IvoryOS integrates with normal Python automation code. The preferred pattern is to keep vendor SDK details inside small wrapper classes and expose stable, typed methods to IvoryOS.

What IvoryOS reads

When ivoryos.run(__name__) starts, IvoryOS inspects the active Python module and initialized objects. It uses:

  • public function and method names;

  • parameter names;

  • type hints;

  • default values;

  • docstrings;

  • return annotations.

Those Python API details become direct-control forms, workflow actions, configurable run parameters, generated proxy clients, and design-agent context.

Basic pattern

class Balance:
    def __init__(self, port: str):
        self.driver = VendorBalance(port=port)

    def tare(self) -> None:
        """Tare the balance."""
        self.driver.tare()

    def read_mass_mg(self) -> float:
        """Read the current mass in milligrams."""
        return self.driver.read_mass(unit="mg")
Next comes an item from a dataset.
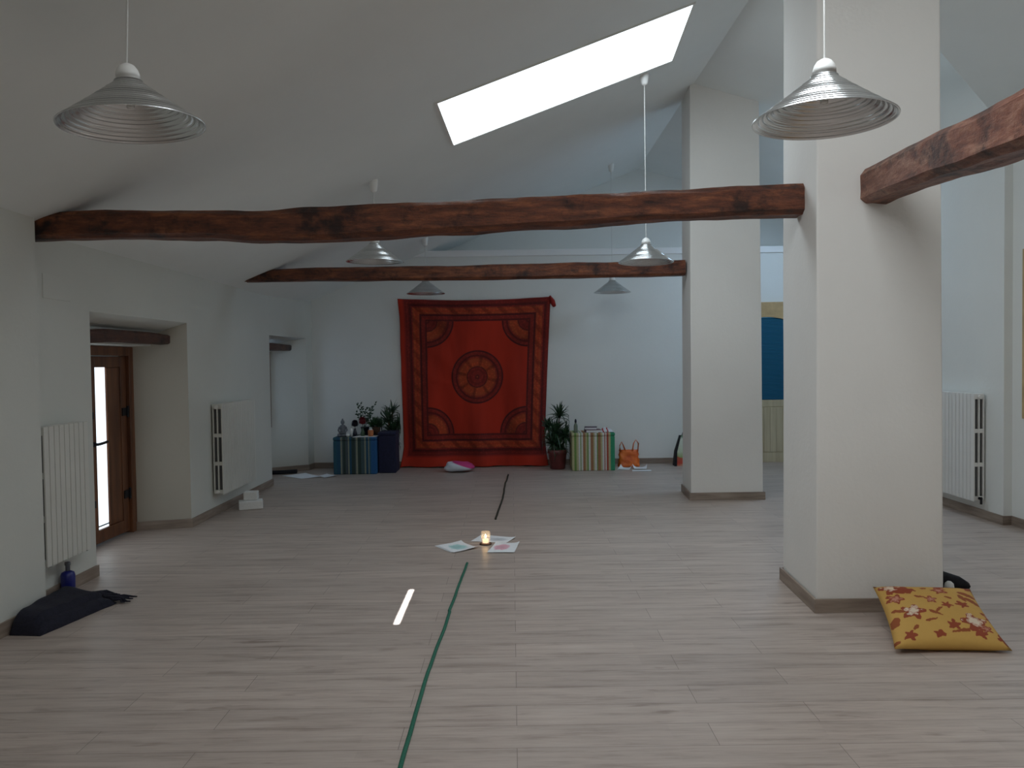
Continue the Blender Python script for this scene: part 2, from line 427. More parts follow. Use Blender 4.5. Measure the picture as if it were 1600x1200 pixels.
# ---------------------------------------------------------------- skylights
def skylight(n, quadpts, strength, col, slopefn, frame=True, off=.006):
    w = thing('window_%d' % n, '', ''); del w['label'], w['category']; w['kind'] = 'structure'
    cx = sum(p[0] for p in quadpts) / 4; cy = sum(p[1] for p in quadpts) / 4; cz = slopefn(cx)
    w.location = (cx, cy, cz)
    ps = [Vector((x - cx, y - cy, slopefn(x) - cz - off)) for x, y in quadpts]
    bm = nb(); quad(bm, *ps)
    obj('skylight_pane', bm, glow('skylight glazing', col, strength), w)
    bm = nb()
    for i in range(4):
        a, b = ps[i], ps[(i + 1) % 4]
        ao, bo = a * 1.022, b * 1.022
        dz = Vector((0, 0, -.008)); dz2 = Vector((0, 0, .012))
        vs = [bm.verts.new(q) for q in (a + dz, b + dz, bo + dz, ao + dz, a + dz2, b + dz2, bo + dz2, ao + dz2)]
        for f in ((0, 1, 2, 3), (4, 5, 6, 7), (0, 1, 5, 4), (2, 3, 7, 6), (1, 2, 6, 5), (0, 3, 7, 4)): bm.faces.new([vs[k] for k in f])
    obj('skylight_frame', bm, 'enamel', w)
    return w
skylight(3, [(-.508, 5.77), (1.39, 6.00), (1.475, 7.20), (-.475, 6.92)], 4.0, (.82, .93, 1.0), zl)
# skylight over the camera: split by an added slit that shapes the sun strip
GX = .02
skylight(4, [(SK[0], SK[2]), (GX - .022, SK[2]), (GX - .022, SK[3]), (SK[0], SK[3])], 7.5, (.90, .96, 1.0), zl, off=-.03)
skylight(5, [(GX + .022, SK[2]), (SK[1], SK[2]), (SK[1], SK[3]), (GX + .022, SK[3])], 7.5, (.90, .96, 1.0), zl, off=-.03)
# unseen black mask, added above and below the gap to shape the sun strip
bm = nb()
for y0, y1 in ((SK[2], 2.05), (2.74, SK[3])):
    quad(bm, (GX - .05, y0, zl(GX - .05) + .05), (GX + .05, y0, zl(GX + .05) + .05), (GX + .05, y1, zl(GX + .05) + .05), (GX - .05, y1, zl(GX - .05) + .05))
for s in (-1, 1):
    quad(bm, (GX + s * .10, SK[2], zl(GX + s * .1) + .05), (GX + s * .0215, SK[2], zl(GX + s * .0215) + .05), (GX + s * .0215, SK[3], zl(GX + s * .0215) + .05), (GX + s * .10, SK[3], zl(GX + s * .1) + .05))
st(obj('sun_mask', bm, 'black'))
skylight(6, [(3.62, 8.9), (4.2, 8.9), (4.2, 10.3), (3.62, 10.3)], 10, (.55, .76, 1.0), zr, off=.02)  # hidden skylight added to give the far wall its bluish light
skylight(7, [(3.45, 7.35), (4.15, 7.35), (4.15, 8.35), (3.45, 8.35)], .6, (.80, .90, 1.0), lambda x: ZD, off=.01)  # unseen pane added in the dormer head to light the right wall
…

balance = Balance(port="COM4")

import ivoryos

ivoryos.run(__name__)

IvoryOS sees balance.tare() and balance.read_mass_mg() and exposes them in the UI. The method docstrings and type hints help users understand and configure the actions.

Keep the public API small

Do not expose every low-level vendor method directly. A good integration wrapper gives users a small set of experiment-level actions:

  • tare()

  • dose_solid(amount_in_mg: float)

  • dose_solvent(solvent_name: Solvent, amount_in_ml: float)

  • equilibrate(temp: float, duration: float)

  • analyze(sample_id: str) -> float

Private helper methods should be prefixed with _ so they are treated as implementation details.

Separate hardware from workflow

Keep hardware implementation inside driver or wrapper classes. Keep workflow composition in IvoryOS.

Vendor SDK / serial driver
          |
          v
Small Python wrapper class
          |
          v
IvoryOS-generated controls and workflow actions
          |
          v
Reusable visual workflows

This separation lets automation engineers update hardware code without asking users to rebuild workflows from scratch.

Integration checklist

  • Add clear type hints to public methods.

  • Add defaults for common values.

  • Use Enum for fixed choices that should appear as dropdowns.

  • Add docstrings to methods users will see in the UI.

  • Prefix internal helpers with _.

  • Keep long-running calls synchronous unless the workflow is designed around background execution.

  • Regenerate remote proxy clients after changing method names, argument names, annotations, or return values.